WHAT YOU NEED TO DO - Reproduce the full listing below unchanged, apart from the pictures.

COLLECTED MATERIAL -
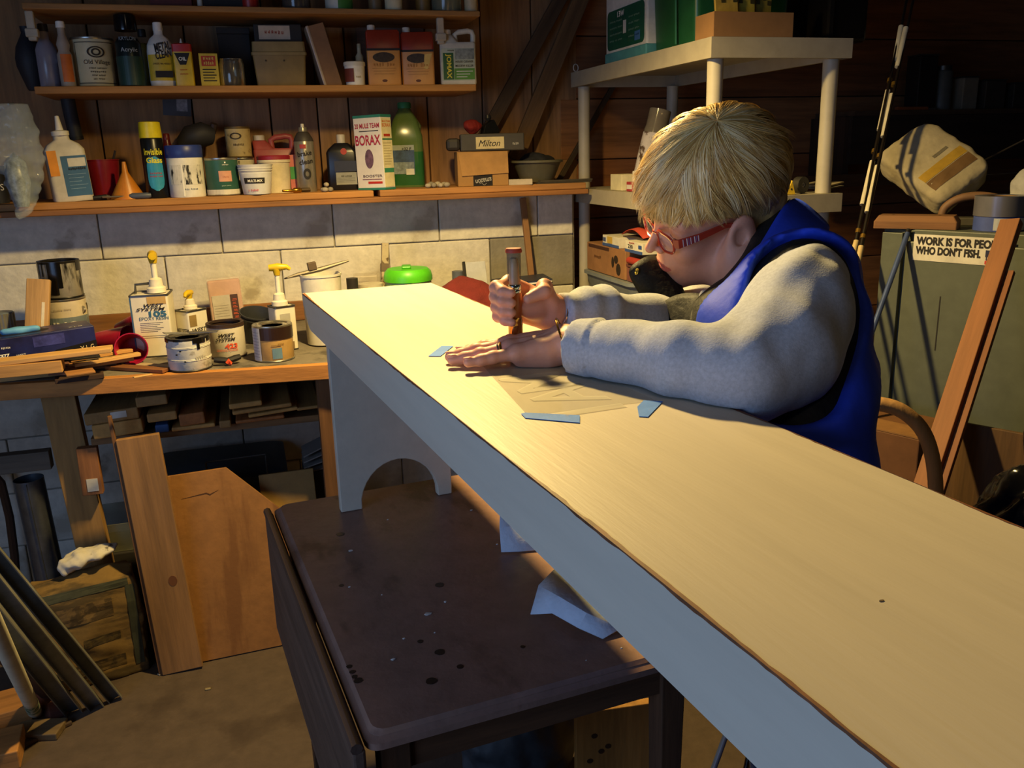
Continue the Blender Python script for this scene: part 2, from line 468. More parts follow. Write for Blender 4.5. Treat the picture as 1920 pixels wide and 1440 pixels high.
def bench_leg(y):
    x0, x1 = .0195, BW - .0195
    pts = [(x0 - .0, 0), (.066, 0)]
    r = .092; cxm = .152
    for i in range(1, 16):
        a = math.pi - math.pi * i / 16; pts.append((cxm + r * math.cos(a) * .95, max(.0, .004 + r * math.sin(a) * 1.06)))
    pts += [(BW - .052, 0), (x1, 0), (x1, BH - .0205), (x0, BH - .0205)]
    return prism([(a - .0, b) for a, b in pts], y - .011, y + .011)
mk('leg', bench_leg(-.135), paint, bench, bevel=.002)
mk('leg', bench_leg(-BL + .135), paint, bench, bevel=.002)
# brown wear along the long top edges, built as a thin irregular chafed band
def wear(x, sgn, seed):
    r_ = np.random.RandomState(seed); n = 220; ys = np.linspace(-.004, -BL + .004, n)
    wn = np.convolve(r_.normal(size=n + 20), np.ones(9) / 9, 'same')[10:10 + n]
    w2 = np.convolve(r_.normal(size=n + 60), np.ones(41) / 41, 'same')[30:30 + n]
    ws = np.clip(.0010 + .0022 * wn + .016 * w2, .0006, .009); hs = np.clip(.0018 + .003 * np.roll(wn, 30), .0008, .006)
    rows = [[(x + sgn * ws[i], y, BH + .0004) for i, y in enumerate(ys)], [(x - sgn * .0002, y, BH + .0002) for y in ys], [(x - sgn * .0005, y, BH - hs[i]) for i, y in enumerate(ys)]]
    return patch(rows)
mk('worn_edge', wear(0, 1, 3), M('7a4a2a', .6, var=.25, scale=40), bench, label='brown bare wood showing along the worn edge')
mk('worn_edge', wear(BW, -1, 5), M('7a4a2a', .6, var=.25, scale=40), bench, label='brown bare wood showing along the worn edge')

# near support of the bench (mostly below the frame)
st = thing('brown_stool', 'dark brown wooden stool under the near end of the bench', 'stool', tuple(A + dv * (BL - .14) + nv * .145) [:2] + (0,), ang)
mk('stool_top', cbox(.36, .26, .03, TT - .03), WOOD('4b2f20', 'x'), st, bevel=.004)
for sx in (-1, 1):
    for sy in (-1, 1):
        mk('leg', tube([(sx * .15, sy * .10, TT - .03), (sx * .17, sy * .12, 0)], .02, 8), WOOD('4b2f20', 'z'), st, smooth=True)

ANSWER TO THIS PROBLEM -
Continue the Blender Python script for this scene: part 2, from line 468. More parts follow. Write for Blender 4.5. Treat the picture as 1920 pixels wide and 1440 pixels high.
def bench_leg(y):
    x0, x1 = .0195, BW - .0195
    pts = [(x0 - .0, 0), (.066, 0)]
    r = .092; cxm = .152
    for i in range(1, 16):
        a = math.pi - math.pi * i / 16; pts.append((cxm + r * math.cos(a) * .95, max(.0, .004 + r * math.sin(a) * 1.06)))
    pts += [(BW - .052, 0), (x1, 0), (x1, BH - .0205), (x0, BH - .0205)]
    return prism([(a - .0, b) for a, b in pts], y - .011, y + .011)
mk('leg', bench_leg(-.135), paint, bench, bevel=.002)
mk('leg', bench_leg(-BL + .135), paint, bench, bevel=.002)
# brown wear along the long top edges, built as a thin irregular chafed band
def wear(x, sgn, seed):
    r_ = np.random.RandomState(seed); n = 220; ys = np.linspace(-.004, -BL + .004, n)
    wn = np.convolve(r_.normal(size=n + 20), np.ones(9) / 9, 'same')[10:10 + n]
    w2 = np.convolve(r_.normal(size=n + 60), np.ones(41) / 41, 'same')[30:30 + n]
    ws = np.clip(.0010 + .0022 * wn + .016 * w2, .0006, .009); hs = np.clip(.0018 + .003 * np.roll(wn, 30), .0008, .006)
    rows = [[(x + sgn * ws[i], y, BH + .0004) for i, y in enumerate(ys)], [(x - sgn * .0002, y, BH + .0002) for y in ys], [(x - sgn * .0005, y, BH - hs[i]) for i, y in enumerate(ys)]]
    return patch(rows)
mk('worn_edge', wear(0, 1, 3), M('7a4a2a', .6, var=.25, scale=40), bench, label='brown bare wood showing along the worn edge')
mk('worn_edge', wear(BW, -1, 5), M('7a4a2a', .6, var=.25, scale=40), bench, label='brown bare wood showing along the worn edge')

# near support of the bench (mostly below the frame)
st = thing('brown_stool', 'dark brown wooden stool under the near end of the bench', 'stool', tuple(A + dv * (BL - .14) + nv * .145) [:2] + (0,), ang)
mk('stool_top', cbox(.36, .26, .03, TT - .03), WOOD('4b2f20', 'x'), st, bevel=.004)
for sx in (-1, 1):
    for sy in (-1, 1):
        mk('leg', tube([(sx * .15, sy * .10, TT - .03), (sx * .17, sy * .12, 0)], .02, 8), WOOD('4b2f20', 'z'), st, smooth=True)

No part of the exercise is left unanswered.